Promenade impressionnante, énigmatique dans un drôle d’univers vidéo-ludique qui tient aussi de l’exploration onirique et psychanalytique, ReV est une expérience graphique sans pareille. Allez, « entrez dans le rêve » !
Quoi de mieux a priori que la BD pour matérialiser des visions oniriques, puisqu’aucune limite technique, si ce n’est le talent du dessinateur, ne vient a priori brider l’imaginaire, que toute vision peut être matérialisée et donc transmise au lecteur, quelle qu’en soit la démesure, la folie ? Mais ce « no limit » ne constitue-t-il pas en même temps un problème, puisqu’en ayant depuis longtemps (depuis ses origines en fait) fait un formidable usage de cette liberté formelle pour raconter des millions d’histoires, comment peut-on aller plus loin, et transmettre au lecteur des concepts comme la virtualité (alors que même le réel en BD est finalement excessivement « virtuel ») ou comme les rêves (alors que tout peut y advenir, même dans une situation supposée « réelle ») ?

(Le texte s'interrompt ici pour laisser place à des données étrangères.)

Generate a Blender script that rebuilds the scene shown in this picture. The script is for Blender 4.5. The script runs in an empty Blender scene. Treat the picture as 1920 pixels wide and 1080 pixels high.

En ambitionnant – car c’est une ambition, et démesurée, même – de nous raconter l’immersion de Gladys, une jeune femme peu familière avec les jeux vidéo et les aventures virtuelles, dans une « psymulation » qui va la mettre face à des situations tantôt cocasses, tantôt étrangement dangereuses, Edouard Cour s’est forcément posé la question de la forme. Du comment aller plus loin pour que le lecteur se trouve aussi dépaysé, aussi chamboulé dans ses habitudes que son personnage de « gamer » malgré elle ? Ce qu’on constate en tous cas, c’est que la réponse formelle qu’il apporte à cette question est littéralement extraordinaire…
ReV ne ressemble quasiment à rien qu’on ai jamais vu, jamais lu avant : l’immersion du lecteur, après quelques pages qui lui permette de s’accoutumer à l’étrangeté de cet univers (virtuel, donc, mais également rêvé, voire psychanalytique), est totale. Et la lecture, malgré l’éclatement de l’image, la déstructuration du mouvement, les ruptures stylistiques (et de ton, puisqu’on passe bien vite de l’humour à l’angoisse…) est loin d’être aussi difficile qu’on pourrait le craindre. Quelque chose de joliment ludique empreint peu à peu ReV, ce qui, nous direz-vous, est bien l’effet souhaité, puisqu’on parle quand même ici d’un jeu vidéo !
En combinant toutes sortes de styles graphiques, de techniques différentes, en ne se refusant aucune audace, mais en ne tombant jamais dans la prétention (ni la prise de tête du lecteur…) grâce à une belle légèreté dans la narration et les dialogues, Edouard Cour fait de ReV une lecture aussi dépaysante que satisfaisante (… si l’on excepte pas mal de phylactères trop petits pour le confort des yeux, même en admettant que ces variations de taille des lettres relèvent aussi du procédé narratif).
ReV est un livre qu’il fait lire au moins trois fois, deux pour comprendre l’histoire – même avec cette fin mystérieuse qui laissera presque espérer un second volume qui l’expliciterait… – et une troisième pour purement jouir de la beauté de certaines pages. ReV est une… expérience. Réussie.